Two towns A and B are connected by a regular bus service with a bus leaving in either direction every T minutes. A man cycling with a speed of 20 km/h in the direction A to B notices that a bus goes past him every 18 min in the direction of his motion, and every 6 min in the opposite direction.
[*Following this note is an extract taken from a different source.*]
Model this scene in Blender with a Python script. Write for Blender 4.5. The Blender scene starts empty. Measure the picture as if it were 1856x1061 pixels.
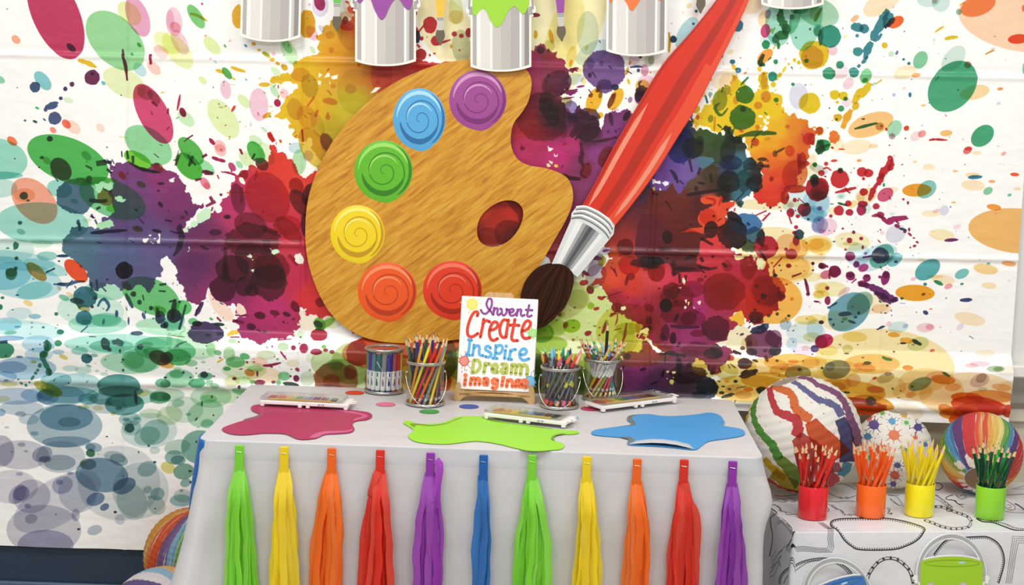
import bpy, bmesh, math, random
import numpy as np
from mathutils import Vector, Matrix, noise
from mathutils.geometry import tessellate_polygon

PI = math.pi
C = bpy.context.scene.collection
SC = bpy.context.scene
rnd = random.Random(11)

# ------------------------------------------------------------------ camera
CAMF = 2928.6                      # focal length in pixels of the 1856-wide frame
CAMP = Vector((0.130758, -3.41675, 1.55886))
YAW, PITCH, ROLL = -0.0206629, 0.137953, 0.0274203
_f = Vector((math.sin(YAW)*math.cos(PITCH), math.cos(YAW)*math.cos(PITCH), -math.sin(PITCH)))
_r = Vector((math.cos(YAW), -math.sin(YAW), 0))
_u = _r.cross(_f)
CR = _r*math.cos(ROLL) + _u*math.sin(ROLL)
CU = -_r*math.sin(ROLL) + _u*math.cos(ROLL)
CF = _f
cam = bpy.data.cameras.new('camera')
camo = bpy.data.objects.new('camera', cam); C.objects.link(camo)
cam.sensor_width = 36.0; cam.lens = 36.0*CAMF/1856
cam.clip_start = 0.05; cam.clip_end = 60
M = Matrix((CR, CU, -CF)).transposed().to_4x4(); M.translation = CAMP
camo.matrix_world = M
SC.camera = camo

# ------------------------------------------------------------------ world, lamps, exposure
w = bpy.data.worlds.new('room_light'); SC.world = w; w.use_nodes = True
bg = w.node_tree.nodes['Background']
bg.inputs[0].default_value = (1.0, 0.985, 0.955, 1); bg.inputs[1].default_value = 0.40
def area(name, loc, rot, sx, sy, power, col=(1, 0.985, 0.95)):
    l = bpy.data.lights.new(name, 'AREA'); l.shape = 'RECTANGLE'; l.size = sx; l.size_y = sy
    l.energy = power; l.color = col
    o = bpy.data.objects.new(name, l); C.objects.link(o); o.location = loc; o.rotation_euler = rot
    return o
area('ceiling_panel_light', (-1.0, -0.75, 2.65), (0, 0, 0), 1.3, 0.6, 36)
area('ceiling_panel_light', (1.1, -0.75, 2.65), (0, 0, 0), 1.3, 0.6, 36)
area('ceiling_panel_light', (-1.0, -3.6, 2.75), (math.radians(20), 0, 0), 1.2, 0.6, 34)
area('ceiling_panel_light', (1.2, -3.6, 2.75), (math.radians(20), 0, 0), 1.2, 0.6, 34)
SC.view_settings.view_transform = 'Standard'
SC.view_settings.look = 'None'
SC.view_settings.gamma = 1
SC.view_settings.use_curve_mapping = False
SC.view_settings.exposure = -0.10

# ------------------------------------------------------------------ geometry of the place
def ray(x, y): return CF + CR*((x-928)/CAMF) - CU*((y-530.5)/CAMF)
def at_y(x, y, Y):
    d = ray(x, y); return CAMP + d*((Y-CAMP.y)/d.y)
def at_z(x, y, Z):
    d = ray(x, y); return CAMP + d*((Z-CAMP.z)/d.z)
TZ = 0.74                # top of the main table
WY = 0.75                # plane of the hung sheet
TRAYY = 0.715             # front of the rail the sheet falls over
ZT, ZS, ZV = 1.95, 0.858, 0.815
SLN = math.hypot(WY-TRAYY, ZS-ZV)
def sheet_st(x, y):
    """photo point -> (X, arc length from the top of the sheet)"""
    p = at_y(x, y, TRAYY)
    if p.z < ZV: return p.x, (ZT-ZS) + SLN + (ZV-p.z)
    q = at_y(x, y, WY)
    if q.z >= ZS: return q.x, ZT-q.z
    d = ray(x, y); n = Vector((0, ZS-ZV, -(WY-TRAYY)))
    t = n.dot(Vector((0, WY, ZS))-CAMP)/n.dot(d); r = CAMP + d*t
    return r.x, (ZT-ZS) + SLN*min(1, max(0, (WY-r.y)/(WY-TRAYY)))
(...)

What is the period T of the bus service and with what speed (assumed constant) do the buses ply on the road?
Given,
Speed of the cyclist, v = 20 km/h = 5.55 m/s
Time period for same direction bus pass by cyclist= 18 min = 1080 s
Time period for opposite direction bus pass by cyclist=6 min = 360 s
Let, The velocity if the busses be V.
Thus,
Relative velocity of bus moving in the direction cyclist = (V-5.55) m/s
Relative velocity of bus moving in opposite direction to the cyclist,
= (V+5.55) m/s
Distance covered by same direction bus = (V-5.55)×1080 m…….(1)
Distance covered by opposite direction bus = (V+5.55)×360 m…..(2)
Since both buses cover same distance (VT), equations (1) and (2) are equal.
⇒ (V-5.55)×1080 m = (V+5.55)×360 m
∴ V = 11.11 m/s
Thus,
Equating, equation (1) = VT
(11.11-5.55)×1080 = 11.11×T
We get, T = 540 s